Each section of The Medium And The Light contains a key portion that stands out as most revelatory in terms of discerning McLuhan’s system of belief and school of thought. “G. K. Chesterton: A Practical Mystic” is an excellent read that finds the author defending one of his guides in the faith. With “Communication Media: Makers of the Modern World,” McLuhan talked in great detail about how radio, television, and nearly instantaneous communication impacts how humans relate to words, thoughts, and ideas (insights which should be of great importance to the Church).  My favorite essay was “Liturgy and Media: Do Americans Go To Church To Be Alone?” in which he spoke to how “Americans tend to be job-holders and private goal-seekers rather than role-players” (121), a lifestyle habit that has great bearing on how people relate to others when they do gather for worship on Sundays.

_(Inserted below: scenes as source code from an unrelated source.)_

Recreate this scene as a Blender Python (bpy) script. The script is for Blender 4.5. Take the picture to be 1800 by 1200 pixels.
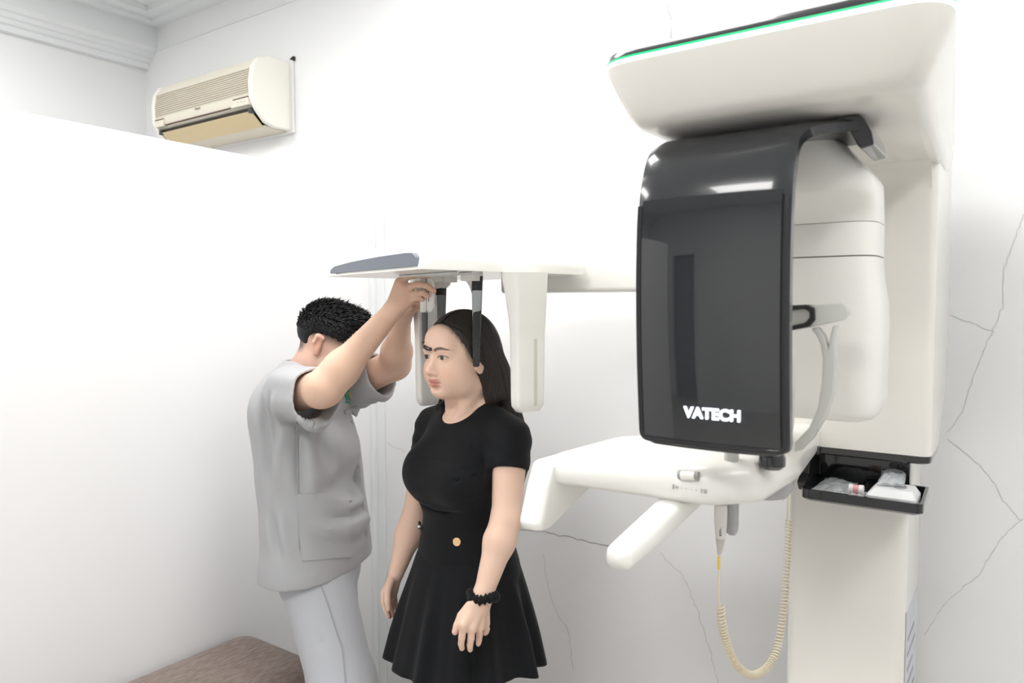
import bpy, bmesh, math, random
import numpy as np
from mathutils import Vector, Matrix

scene = bpy.context.scene
COL = scene.collection
PI = math.pi
for _o in list(bpy.data.objects):
    bpy.data.objects.remove(_o, do_unlink=True)

# ------------------------------------------------------------------ camera
FPX = 1300.0                       # focal length in pixels of the 1800 px frame
YAW = math.radians(35.0)
PITCH = math.radians(-2.64)
CAM_Z = 1.60
cam_data = bpy.data.cameras.new('camera')
cam = bpy.data.objects.new('camera', cam_data)
COL.objects.link(cam)
cam.location = (0, 0, CAM_Z)
cam.rotation_euler = (PI / 2 + PITCH, 0, YAW)
cam_data.sensor_width = 36.0
cam_data.lens = FPX / 1800.0 * 36.0
cam_data.clip_start = 0.05
cam_data.dof.use_dof = True
cam_data.dof.focus_distance = 2.0
cam_data.dof.aperture_fstop = 4.5
scene.camera = cam

# ------------------------------------------------------------------ world, exposure
world = bpy.data.worlds.new('world')
scene.world = world
world.use_nodes = True
wn = world.node_tree.nodes
wn['Background'].inputs[0].default_value = (0.93, 0.97, 1.0, 1)
wn['Background'].inputs[1].default_value = 1.0
scene.view_settings.view_transform = 'Standard'
scene.view_settings.look = 'None'
scene.view_settings.gamma = 1.0
scene.view_settings.use_curve_mapping = False
scene.view_settings.exposure = -0.88

def area_light(name, loc, rot, sx, sy, power, color=(1, 1, 1)):
    d = bpy.data.lights.new(name, 'AREA')
    d.shape = 'RECTANGLE'; d.size = sx; d.size_y = sy
    d.energy = power; d.color = color
    o = bpy.data.objects.new(name, d)
    COL.objects.link(o)
    o.location = loc; o.rotation_euler = rot
    return o

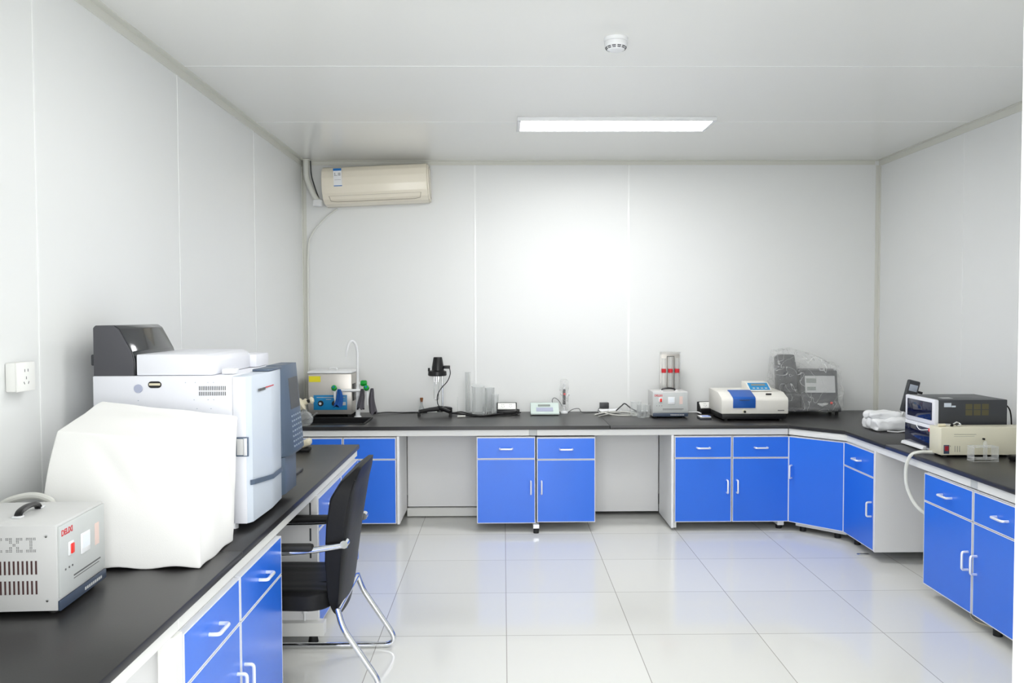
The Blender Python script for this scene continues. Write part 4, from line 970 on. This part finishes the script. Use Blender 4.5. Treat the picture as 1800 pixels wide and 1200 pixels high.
# photometer
t = thing('photometer', 'white photometer with blue sample lid and blue keypad on the back bench', 'laboratory instrument', (1.82, 6.10, HC))
pf = [(-0.170, 0.052), (-0.172, 0.150), (-0.162, 0.168), (-0.06, 0.202), (0.20, 0.210), (0.20, 0.052)]
b = B(); prism(b, pf, 'x', -0.242, 0.243, 0.006); bd = obj('casing', b, 'off_white', t)
b = B(); box(b, -0.232, 0.235, -0.150, 0.19, 0.012, 0.051, 0.003); obj('black_base', b, 'black', t)
b = B(); prism(b, [(-0.176, 0.095), (-0.178, 0.165), (-0.166, 0.176), (-0.045, 0.214), (-0.02, 0.214), (-0.02, 0.205), (-0.06, 0.203), (-0.162, 0.169), (-0.1725, 0.155), (-0.1715, 0.095)], 'x', -0.160, 0.003, 0.002); lid = obj('sample_lid', b, 'lid_blue', t)
b = B(); box(b, -0.115, -0.04, -0.180, -0.1765, 0.150, 0.155, 0.001); obj('lid_grip', b, 'navy', lid)
b = B(); prism(b, [(-0.055, 0.206), (0.055, 0.262), (0.16, 0.266), (0.16, 0.206)], 'x', -0.005, 0.165, 0.004); dp = obj('display_housing', b, 'off_white', t)
a_ = math.atan2(0.056, 0.110); mt = Matrix.Translation((0.08, 0.0, 0.2345)) @ Matrix.Rotation(a_, 4, 'X')
b = B(); box(b, -0.075, 0.072, -0.045, 0.050, 0.0008, 0.0022, mx=mt); kpd = obj('keypad', b, 'panel_blue', dp)
b = B(); box(b, -0.052, 0.050, 0.008, 0.036, 0.0022, 0.003, mx=mt); obj('display', b, 'lcd', kpd)
b = B()
for k in range(4): box(b, -0.052+k*0.030, -0.036+k*0.030, -0.032, -0.018, 0.0022, 0.0032, mx=mt)
obj('keys', b, 'pale_print', kpd)
b = B(); box(b, 0.095, 0.135, -0.004, 0.004, -0.010, 0.012, 0.001, mx=Matrix.Translation((0, -0.113, 0.184)) @ Matrix.Rotation(math.radians(18)-PI/2+PI/2+0.3, 4, 'X')); obj('power_switch', b, 'black', t)
b = B(); cyl(b, (-0.078, -0.171, 0.072), (-0.078, -0.180, 0.072), 0.014, seg=20); kb = obj('rod_socket', b, 'beige', t)
b = B(); cyl(b, (-0.078, -0.180, 0.070), (-0.078, -0.192, 0.070), 0.008); obj('pull_rod', b, 'rubber', kb)
b = B(); box(b, 0.165, 0.212, -0.1735, -0.1715, 0.074, 0.080); obj('brand_print', b, 'print', t)
for x, y in ((-0.20, -0.13), (0.20, -0.13), (-0.20, 0.16), (0.20, 0.16)):
    b = B(); cyl(b, (x, y, 0), (x, y, 0.0125), 0.014); obj('foot', b, 'rubber', t)

# instrument under clear plastic
t = thing('bagged_instrument', 'dark grey instrument with twin displays under a crumpled clear plastic bag', 'laboratory instrument', (2.375, 6.36, HC), rz=math.radians(-6))
b = B(); prism(b, [(-0.12, 0.028), (-0.12, 0.060), (-0.045, 0.105), (0.0, 0.335), (0.10, 0.345), (0.11, 0.028)], 'x', -0.070, 0.205, 0.006); bd = obj('console', b, 'mid_grey', t)
b = B(); box(b, -0.250, -0.072, -0.04, 0.13, 0.028, 0.16, 0.012); obj('side_deck', b, 'mid_grey', t)
b = B(); prism(b, [(-0.235, 0.161), (-0.245, 0.43), (-0.22, 0.455), (-0.110, 0.455), (-0.085, 0.30), (-0.085, 0.161)], 'y', 0.02, 0.12, 0.008); obj('tower', b, 'mid_grey', t)
b = B(); prism(b, [(-0.25, 0.028), (-0.25, 0.05), (-0.072, 0.05), (-0.072, 0.028)], 'y', -0.13, -0.042, 0.004); obj('front_tray', b, 'hood_side', t)
b = B(); cyl(b, (-0.165, -0.02, 0.20), (-0.165, 0.02, 0.20), 0.035); cyl(b, (-0.165, -0.03, 0.30), (-0.165, 0.02, 0.30), 0.028); obj('sample_head', b, 'charcoal', t)
sa = math.atan2(0.230, 0.045); mt = Matrix.Translation((0.075, -0.0225, 0.220)) @ Matrix.Rotation(sa, 4, 'X')
b = B(); box(b, -0.115, 0.110, -0.055, 0.075, 0.0008, 0.003, mx=mt); fp = obj('face_plate', b, 'pale_print', t)
b = B(); box(b, -0.105, -0.030, 0.020, 0.055, 0.003, 0.0042, mx=mt); box(b, -0.100, -0.035, -0.038, -0.010, 0.003, 0.0042, mx=mt); obj('displays', b, 'lcd', fp)
mt2 = Matrix.Translation((0.06, -0.083, 0.083)) @ Matrix.Rotation(math.atan2(0.045, 0.075), 4, 'X')
b = B(); lathe(b, [(0, 0.010), (0.009, 0.009), (0.010, 0)], mx=mt2 @ Matrix.Translation((0.085, 0.01, 0))); obj('red_button', b, 'red', t)
b = B(); box(b, -0.02, 0.05, -0.006, 0.006, 0.0005, 0.0015, mx=mt2); obj('brand_print', b, 'pale_print', t)
for x in (-0.22, 0.18):
    for y in (-0.09, 0.09):
        b = B(); cyl(b, (x, y, 0), (x, y, 0.029), 0.012); obj('foot', b, 'rubber', t)
def bag(p, u):
    a = (u.x+1)/2; d = (u.y+1)/2; h = (u.z+1)/2
    x = lerp(-0.268, 0.222, a); topz = lerp(0.49, 0.36, max(0, (a-0.30)/0.70)**1.3) if a > 0.30 else 0.49-0.02*(0.3-a)
    front = -0.145+ 0.10*h*h
    y = lerp(front, 0.140, d); z = lerp(0.030, topz+0.012*d, h)
    x += -0.02*math.sin(h*PI)*(1-a)
    q = Vector((x, y, z)); 
    return q + 0.018*nvec(q*11+Vector((5, 2, 1))) + 0.012*nvec(q*34)
b = B(); rbox(b, -1, 1, -1, 1, -1, 1, 0.12, 30, bag); obj('plastic_bag', b, 'film', t)

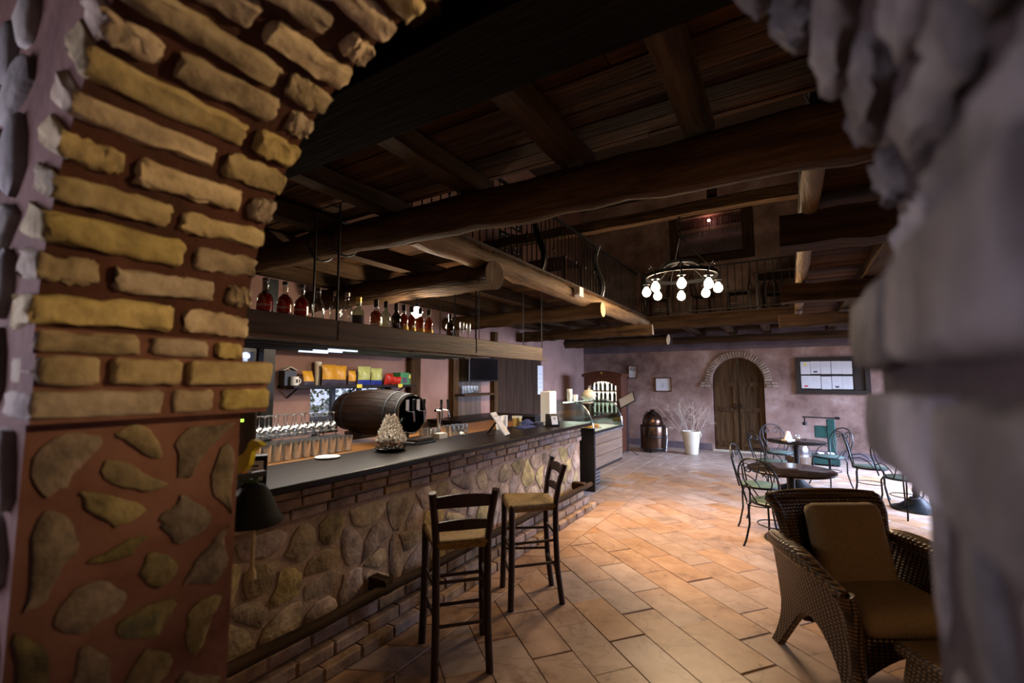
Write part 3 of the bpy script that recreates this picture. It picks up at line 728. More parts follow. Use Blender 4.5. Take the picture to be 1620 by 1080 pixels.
uptable('dark square table on the left balcony behind the railing', (-3.35, 6.9, ZD))
sf = thing('dark_sofa', 'low dark sofa on the left balcony against the wall', 'sofa', (-4.4, 6.3, ZD), PI / 2)
MB().rbox(.8, .32, .18, .06, (4, 2, 2), M=TR(0, 0, .26)).obj('seat', 'black', sf, smooth=60); MB().rbox(.8, .10, .28, .06, (4, 2, 2), M=TR(0, .34, .60)).obj('backrest', 'black', sf, smooth=60)
for sx in (-1, 1): MB().box(sx * .7 - .03, sx * .7 + .03, -.25, .25, 0, .09).obj('foot', 'black', sf)
for sx in (-1, 1): MB().rbox(.09, .34, .14, .05, (2, 2, 2), M=TR(sx * .76, 0, .50)).obj('armrest', 'black', sf, smooth=60)
def frame(name, label, cat, x0, x1, z0, z1, y, fmat, pmat, fw, facing='y', marks=None, fd=.03):
    """picture hung on a wall; facing y: on the back wall, x: on the left wall"""
    if facing == 'y': mp = lambda a, b, h: Vector((a, y - h, b)); o0 = Vector((x0, y, z0))
    else: mp = lambda a, b, h: Vector((y + h, a, b)); o0 = Vector((y, x0, z0))
    t = thing(name, label, cat, o0)
    def r(a0, a1, b0, b1, h0, h1, mat, nm, par=t):
        m = MB(); m.prism([(a0, b0), (a1, b0), (a1, b1), (a0, b1)], h0, h1, lambda a, b, h: mp(a, b, h) - o0); return m.obj(nm, mat, par)
    for q in ((x0, x1, z0, z0 + fw), (x0, x1, z1 - fw, z1), (x0, x0 + fw, z0 + fw, z1 - fw), (x1 - fw, x1, z0 + fw, z1 - fw)): r(*q, .001, fd, fmat, 'frame_side')
    sh = r(x0 + fw, x1 - fw, z0 + fw, z1 - fw, .002, .008, pmat, 'sheet')
    for (a0, a1, b0, b1, mat) in (marks or []): r(x0 + (x1 - x0) * a0, x0 + (x1 - x0) * a1, z0 + (z1 - z0) * b0, z0 + (z1 - z0) * b1, .0085, .0095, mat, 'print', sh)
    return t, r
for k, (a, b, s) in enumerate(((7.55, 4.30, 'lower left'), (8.02, 4.34, 'lower right'), (7.55, 4.86, 'upper left'), (8.02, 4.90, 'upper right'))):
    frame('framed_print', 'small white-lined dark framed print upstairs, %s of the four' % s, 'picture', a, a + .36, b, b + .44, XL, 'black', 'black', .03, 'x', [(.15, .85, .12, .16, 'paper'), (.15, .85, .84, .88, 'paper'), (.15, .20, .16, .84, 'paper'), (.80, .85, .16, .84, 'paper'), (.42, .60, .3, .7, 'paper')])
# upper shuttered opening in the back wall with a small red lit lamp
w3 = struct(MB().box(-2.50, -.60, YB - .10, YB + .02, 4.58, 4.74).box(-2.50, -2.30, YB - .10, YB + .02, 4.74, 5.9).box(-.84, -.60, YB - .10, YB + .02, 4.74, 5.9).box(-2.50, -.60, YB - .10, YB + .02, 5.78, 5.9).obj('window_3', 'door_wood'))
MB().box(-2.3, -.84, YB - .06, YB - .02, 5.36, 5.46).obj('transom', 'grey_panel', w3)
for k in range(22):
    x = -2.27 + k * .066; MB().box(x, x + .022, YB + .02, YB + .05, 5.46, 5.78).obj('slat', 'red_wood', w3)
for k in range(14):
    M = TR(-2.2 + k * .10, YB + .06, 4.98) @ RY(.7); MB().box(-.008, .008, -.01, .01, -.13, .13, 0, M).obj('lattice_bar', 'grey_panel', w3)
rl = thing('wall_lamp', 'tiny pinkish lit lamp in the upper shuttered window', 'lamp', (-1.55, YB - .10, 5.50))
MB().lathe([(.0, -.035), (.03, -.02), (.035, .0), (.03, .02), (0, .035)], 10, (0, 0, .10)).obj('bulb', 'bulb_red', rl, smooth=60); MB().tube([(0, 0, -.04), (0, 0, .07)], .012, 6).obj('holder', 'iron', rl)
light('red_lamp_light', 'POINT', (0, -.05, .12), 4, (1, .45, .35), .04, parent=rl)
# ================================================================== CHANDELIER
ch = thing('chandelier', 'round black iron chandelier with glowing bulbs hanging on a chain', 'chandelier', (-1.20, 6.30, 2.98))
def ring(r, z, w, h, n=28):
    m = MB()
    m.grid(lambda u, v: ((r + (w if v > .5 else 0)) * math.cos(2 * PI * u), (r + (w if v > .5 else 0)) * math.sin(2 * PI * u), z), n, 1, thick=lambda u, v: (0, 0, h)); return m
ring(.44, .06, .022, .045).obj('outer_ring', 'iron', ch); ring(.20, .22, .018, .04).obj('inner_ring', 'iron', ch)
for k in range(8):
    a = 2 * PI * k / 8 + .2; c, s = math.cos(a), math.sin(a)
    arm = MB().tube([(.05 * c, .05 * s, .26), (.20 * c, .20 * s, .24), (.36 * c, .36 * s, .13), (.45 * c, .45 * s, .08)], .011, 6).obj('arm', 'iron', ch)
    MB().tube([(.46 * c, .46 * s, .07), (.50 * c, .50 * s, .14), (.54 * c, .54 * s, .16), (.55 * c, .55 * s, .12)], .008, 5).obj('scroll', 'iron', arm)
    MB().lathe([(.012, .07), (.012, .02), (.05, .005), (.055, -.01), (.022, -.012), (.022, -.04)], 10, (.45 * c, .45 * s, 0)).obj('lamp_cup', 'iron', arm)
    b = MB().lathe([(.018, -.035), (.03, -.055), (.052, -.09), (.058, -.12), (.045, -.155), (.02, -.172), (0, -.176)], 14, (.45 * c, .45 * s, 0)).obj('bulb', 'bulb', ch, smooth=60)
    light('bulb_light', 'POINT', (.45 * c, .45 * s, -.235), 17, BULB, .045, parent=ch)
    light('bulb_downlight', 'SPOT', (.45 * c, .45 * s, -.235), 39, BULB, .045, (0, 0, 0), spot=math.radians(165), blend=.35, parent=ch)
for k in range(3):
    a = 2 * PI * k / 3; MB().tube([(.42 * math.cos(a), .42 * math.sin(a), .10), (0, 0, .62)], .006, 5).obj('stay_rod', 'iron', ch)
z = .62; k = 0
while z < .90:
    M = TR(0, 0, z) @ RZ(PI / 2 * (k % 2)); pts = [M @ Vector((.016 * math.cos(a), 0, .03 + .03 * math.sin(a))) for a in [2 * PI * j / 8 for j in range(8)]]
    MB().tube(pts, .005, 5, closed=True).obj('chain_link', 'iron', ch); z += .044; k += 1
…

In “Catholic Humanism and Modern Letters,” he gives suggestions to the Church (to him, the Roman Catholic church specifically, as he constantly critiques Protestantism throughout) regarding how it can make itself heard in the greater world without kowtowing to mere pop cultural relevancy. He compared and contrasted the writing and weight of folks like James Joyce, Edgar Allen Poe, St. Thomas Aquinas, Erasmus, and modern ad men to conclude, “I think it relevant to observe here that it is especially the job of the Catholic humanist to build bridges between the arts and society today. Because the Catholic humanist can see the Incarnation which informs all of the arts and traditions of mankind.” (174) And possibly, most useful of all, a chat McLuhan had with Pierre Babin in 1977 (originally in Lyon: Editions du Chalet) appears here, the first time it’s ever been translated into English. Broken into four parts itself, this conversation anchors the flow of book and reveals McLuhan at his most candid, with gloves totally removed. The Medium And The Light effectively displays one of the greatest thinkers of the 20th century as an intensely spiritual (yet private) Christian who refused to separate his theology from his work.